Canadian Horror Story
SLASHER: GUILTY PARTY
2017/394m
Director: Felipe Rodriguez / Writer: Aaron Martin / Cast: Leslie Hope, Lovell Adams-Gray, Paula Brancati, Jim Watson, Kaitlyn Leeb, Rebecca Liddiard, Christopher Jacot, Joanne Vannicola, Paulino Nunes, Madison Cheeatow, Sebastian Pigott, Ty Olsson, Melinda Shankar.
Body Count: 18
Laughter Lines: “Why do I always get stuck with the Jason Voorhees types?”
It’s a whole new story for Season 2, although one or two actors return for new roles. Some spoilers follow.
Camp Montega, 2012: Six camp counsellors drive into the woods to party at the end of their summer tenure, but instead of good times, five of them decide to put the sixth on trial for being a manipulative bitch. The girl, Talvinder, is charged with screwing the boyfriend of one, ruining the chances of a summer romance of another, and teasing another into doing her work for her. The situation escalates, an assault occurs, and poor Talvinder ends up with her skull smashed in with a rock.
Five years later – never four, never six – the threat of a development unearthing the hidden skeleton spurns an awkward roadtrip back to the area to move the bones before they’re discovered. The camp, closed down in the wake of Talvinder’s unsolved disappearance, has been transformed into the ‘We Are One’ commune, home to a small group of people with various emotional issues who live outside of society.

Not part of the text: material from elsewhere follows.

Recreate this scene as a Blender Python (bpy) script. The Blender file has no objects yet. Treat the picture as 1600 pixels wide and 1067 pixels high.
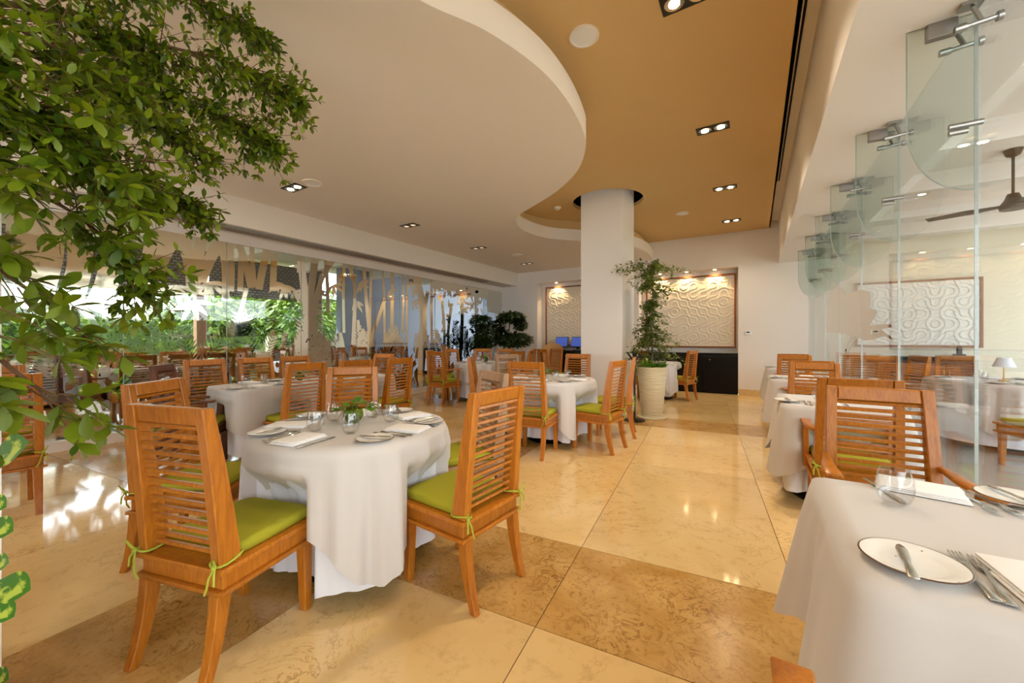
import bpy, bmesh, math, random
from mathutils import Vector, Matrix
from mathutils.geometry import tessellate_polygon
import numpy as np

# ------------------------------------------------------------------ camera, world, sun, exposure
SC = bpy.context.scene
COL = SC.collection
PI = math.pi
FPX, CXP, CYP, HC = 608.0, 800.0, 528.0, 1.25        # focal length in pixels of the 1600x1067 frame
YAW = math.atan(380.0 / 608.0)
cam = bpy.data.cameras.new('camera')
cam.sensor_width = 36.0
cam.lens = FPX / 1600.0 * 36.0
cam.shift_y = -(533.5 - CYP) / 1600.0
cam.clip_start = 0.03
camo = bpy.data.objects.new('camera', cam)
COL.objects.link(camo)
camo.location = (0, 0, HC)
camo.rotation_euler = (PI / 2, 0, YAW)
SC.camera = camo

world = bpy.data.worlds.new('daylight')
SC.world = world
world.use_nodes = True
_wn = world.node_tree.nodes
_wn['Background'].inputs['Color'].default_value = (0.86, 0.93, 1.0, 1)
_wn['Background'].inputs['Strength'].default_value = 6.6

_sun = bpy.data.lights.new('sun', 'SUN')
_sun.energy = 5.0
_sun.angle = math.radians(2)
_sun.color = (1.0, 0.95, 0.85)
_suno = bpy.data.objects.new('sun', _sun)
COL.objects.link(_suno)
_suno.rotation_euler = (math.radians(25), math.radians(-38), 0)

SC.view_settings.view_transform = 'Standard'
SC.view_settings.look = 'None'
SC.view_settings.exposure = 0.25
SC.view_settings.gamma = 1.0
SC.view_settings.use_curve_mapping = False
SC.cycles.max_bounces = 8
SC.cycles.diffuse_bounces = 4
SC.cycles.glossy_bounces = 4
SC.cycles.transparent_max_bounces = 20
SC.cycles.adaptive_threshold = 0.035
SC.cycles.sample_clamp_indirect = 6.0
SC.cycles.caustics_reflective = False
SC.cycles.caustics_refractive = False

CEIL_SPOT_W = 112.0
NICHE_SPOT_W = 26.0

FW = (-math.sin(YAW), math.cos(YAW))
RW = (math.cos(YAW), math.sin(YAW))


def P(px, py, z=0.0):
    """point at height z that the photograph shows at a pixel"""
    d = FPX * (HC - z) / (py - CYP)
    l = (px - CXP) / FPX * d
    return (d * FW[0] + l * RW[0], d * FW[1] + l * RW[1])


def P3(px, py, d):
    l = (px - CXP) / FPX * d
    return Vector((d * FW[0] + l * RW[0], d * FW[1] + l * RW[1], HC + (CYP - py) / FPX * d))


def onX(px, py, X):
    """(y, z) on the plane x = X"""
    q = (px - CXP) / FPX
    y = X * (q * FW[0] - RW[0]) / (RW[1] - q * FW[1])
    d = X * FW[0] + y * FW[1]
    return (y, HC + (CYP - py) / FPX * d)


# ------------------------------------------------------------------ materials
MATS = {}


def srgb(r, g, b):
    def f(c):
        c /= 255.0
        return c / 12.92 if c <= 0.04045 else ((c + 0.055) / 1.055) ** 2.4
    return (f(r), f(g), f(b), 1.0)


def mat(name, col, rough=0.5, metal=0.0, spec=0.5, **kw):
    m = bpy.data.materials.new(name)
    m.use_nodes = True
    b = m.node_tree.nodes['Principled BSDF']
    b.inputs['Base Color'].default_value = col
    b.inputs['Roughness'].default_value = rough
    b.inputs['Metallic'].default_value = metal
    b.inputs['Specular IOR Level'].default_value = spec
    for k, v in kw.items():
        b.inputs[k].default_value = v
    MATS[name] = m
    return m


def nodes(m):
    return m.node_tree.nodes, m.node_tree.links, m.node_tree.nodes['Principled BSDF']


def ramp(N, pts):
    r = N.new('ShaderNodeValToRGB')
    e = r.color_ramp.elements
    while len(e) < len(pts):
        e.new(0.5)
    for i, (p, c) in enumerate(pts):
        e[i].position = p
        e[i].color = c
    return r


def noise_bump(m, scale, strength, dist=0.002, coord='Object', detail=3):
    N, L, b = nodes(m)
    tc = N.new('ShaderNodeTexCoord')
    n = N.new('ShaderNodeTexNoise')
    n.inputs['Scale'].default_value = scale
    n.inputs['Detail'].default_value = detail
    L.new(tc.outputs[coord], n.inputs['Vector'])
    bp = N.new('ShaderNodeBump')
    bp.inputs['Strength'].default_value = strength
    bp.inputs['Distance'].default_value = dist
    L.new(n.outputs['Fac'], bp.inputs['Height'])
    L.new(bp.outputs['Normal'], b.inputs['Normal'])


def wood(name, c1, c2, rough=0.32, vary=0.35):
    m = mat(name, c1, rough, spec=0.5)
    N, L, b = nodes(m)
    tc = N.new('ShaderNodeTexCoord')
    oi = N.new('ShaderNodeObjectInfo')
    add = N.new('ShaderNodeVectorMath'); add.operation = 'ADD'
    cmb = N.new('ShaderNodeCombineXYZ')
    mul = N.new('ShaderNodeMath'); mul.operation = 'MULTIPLY'; mul.inputs[1].default_value = 37.0
    L.new(oi.outputs['Random'], mul.inputs[0])
    L.new(mul.outputs[0], cmb.inputs['X']); L.new(mul.outputs[0], cmb.inputs['Z'])
    L.new(tc.outputs['Object'], add.inputs[0]); L.new(cmb.outputs[0], add.inputs[1])
    mp = N.new('ShaderNodeMapping'); mp.inputs['Scale'].default_value = (9, 9, 1.3)
    L.new(add.outputs[0], mp.inputs['Vector'])
    n = N.new('ShaderNodeTexNoise'); n.inputs['Scale'].default_value = 6; n.inputs['Detail'].default_value = 6
    n.inputs['Distortion'].default_value = 1.2
    L.new(mp.outputs[0], n.inputs['Vector'])
    r = ramp(N, [(0.3, c2), (0.68, c1)])
    L.new(n.outputs['Fac'], r.inputs['Fac'])
    hsv = N.new('ShaderNodeHueSaturation')
    mr = N.new('ShaderNodeMapRange')
    mr.inputs['To Min'].default_value = 1 - vary / 2; mr.inputs['To Max'].default_value = 1 + vary / 2
    L.new(oi.outputs['Random'], mr.inputs['Value'])
    L.new(mr.outputs[0], hsv.inputs['Value'])
    L.new(r.outputs['Color'], hsv.inputs['Color'])
    L.new(hsv.outputs['Color'], b.inputs['Base Color'])
    return m


def marble(name, base, light, vein, scale, veinw, rough, detail_scale, fleck=0.15):
    m = mat(name, base, rough, spec=0.5)
    N, L, b = nodes(m)
    tc = N.new('ShaderNodeTexCoord')
    geo = N.new('ShaderNodeNewGeometry')
    oi = N.new('ShaderNodeObjectInfo')
    add = N.new('ShaderNodeVectorMath'); add.operation = 'ADD'
    cmb = N.new('ShaderNodeCombineXYZ')
    mul = N.new('ShaderNodeMath'); mul.operation = 'MULTIPLY'; mul.inputs[1].default_value = 53.0
    L.new(oi.outputs['Random'], mul.inputs[0])
    L.new(mul.outputs[0], cmb.inputs['Z'])
    L.new(geo.outputs['Position'], add.inputs[0]); L.new(cmb.outputs[0], add.inputs[1])
    n1 = N.new('ShaderNodeTexNoise'); n1.inputs['Scale'].default_value = scale; n1.inputs['Detail'].default_value = 7
    n1.inputs['Distortion'].default_value = 0.6
    L.new(add.outputs[0], n1.inputs['Vector'])
    r1 = ramp(N, [(0.3, base), (0.7, light)])
    L.new(n1.outputs['Fac'], r1.inputs['Fac'])
    n2 = N.new('ShaderNodeTexNoise'); n2.inputs['Scale'].default_value = detail_scale; n2.inputs['Detail'].default_value = 8
    n2.inputs['Distortion'].default_value = 1.6; n2.inputs['Roughness'].default_value = 0.62
    L.new(add.outputs[0], n2.inputs['Vector'])
    r2 = ramp(N, [(0.5 - veinw, (0, 0, 0, 1)), (0.5, (1, 1, 1, 1)), (0.5 + veinw, (0, 0, 0, 1))])
    L.new(n2.outputs['Fac'], r2.inputs['Fac'])
    n3 = N.new('ShaderNodeTexNoise'); n3.inputs['Scale'].default_value = scale * 0.9
    L.new(add.outputs[0], n3.inputs['Vector'])
    r3 = ramp(N, [(0.38, (0, 0, 0, 1)), (0.66, (0.85, 0.85, 0.85, 1))])
    L.new(n3.outputs['Fac'], r3.inputs['Fac'])
    mm = N.new('ShaderNodeMath'); mm.operation = 'MULTIPLY'
    L.new(r2.outputs['Color'], mm.inputs[0]); L.new(r3.outputs['Color'], mm.inputs[1])
    mix = N.new('ShaderNodeMix'); mix.data_type = 'RGBA'
    L.new(mm.outputs[0], mix.inputs['Factor'])
    L.new(r1.outputs['Color'], mix.inputs['A']); mix.inputs['B'].default_value = vein
    n4 = N.new('ShaderNodeTexNoise'); n4.inputs['Scale'].default_value = detail_scale * 4.5; n4.inputs['Detail'].default_value = 9; n4.inputs['Roughness'].default_value = 0.7
    L.new(add.outputs[0], n4.inputs['Vector'])
    r4 = ramp(N, [(0.53, (0, 0, 0, 1)), (0.72, (fleck, fleck, fleck, 1))])
    L.new(n4.outputs['Fac'], r4.inputs['Fac'])
    mix2 = N.new('ShaderNodeMix'); mix2.data_type = 'RGBA'
    L.new(r4.outputs['Color'], mix2.inputs['Factor']); L.new(mix.outputs['Result'], mix2.inputs['A']); mix2.inputs['B'].default_value = vein
    mix = mix2
    hsv = N.new('ShaderNodeHueSaturation')
    mr = N.new('ShaderNodeMapRange'); mr.inputs['To Min'].default_value = 0.90; mr.inputs['To Max'].default_value = 1.06
    L.new(oi.outputs['Random'], mr.inputs['Value']); L.new(mr.outputs[0], hsv.inputs['Value'])
    L.new(mix.outputs['Result'], hsv.inputs['Color'])
    L.new(hsv.outputs['Color'], b.inputs['Base Color'])
    return m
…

In the dead of winter, they allow the newcomers to stay in a cabin for the weekend, and it’s not long before a parka ski-jacket and be-goggled lunatic shows up on a skidoo and begins laying waste to everyone in a variety of gruesome ways. Really gruesome: One guy is chainsawed to pieces while naked, another is drilled with an auger, eyes are gouged out, people are immolated, run over with the skidoo… There’s also a fairly graphic male-on-male rape scene.
With victims not limited to the five responsible for Talvinder’s disappearance, the episodes take a sort of sub-Lost tack and go into flashback territory, revealing bits about the lives of various characters before coming to the area, and pretty much informing us that virtually all of them are murderous assholes, one way or another. The commune folk number amongst them an ex-con who killed and took the place of a new resident, a nasty lawyer, and the victim of a gay bashing who fatally turned the tables on his attacker.
The main problem in Slasher is that almost none of the characters are likeable. Guilt-racked Peter comes close to becoming our first black final guy, but is overshadowed by the actions of those around him, who are purely selfish and hell-bound.
I also pegged the identity of the killer by the second episode. I mean, the only semi-known in the cast who has lingered virtually in the background for all episodes and excused a flashback scene of their own… The misdirection is feebly handled and things grind uncomfortably into Identity waters, which is almost clever, but having seen that film – and several like it – obvious to the literate viewer.
The first series may have been a bit clunky, but it felt like a series. Guilty Party has the plot of an 87-minute B-movie stretched to its limits over six-and-a-half hours, pumped with more filler than a warehouse full of battery farm chickens. The gory killings are well done and shocking, but that really is all it has going for it. Uneven writing results in characters who act like asshats one episode then switch to being practical and pleasant for the next two and depriving us of any real central hero figure to root for.
This was a chore and a half to get through. I’d imagine a shrinking budget from the move to Netflix from the defunct Chiller network threw a spanner in the works to some extent, but what achievements the first series had over its smallscreen rivals has been pummelled to dust. Or rather snow.
Those Friday the 13th-in-the-snow hi-jinks we want are not to be found here.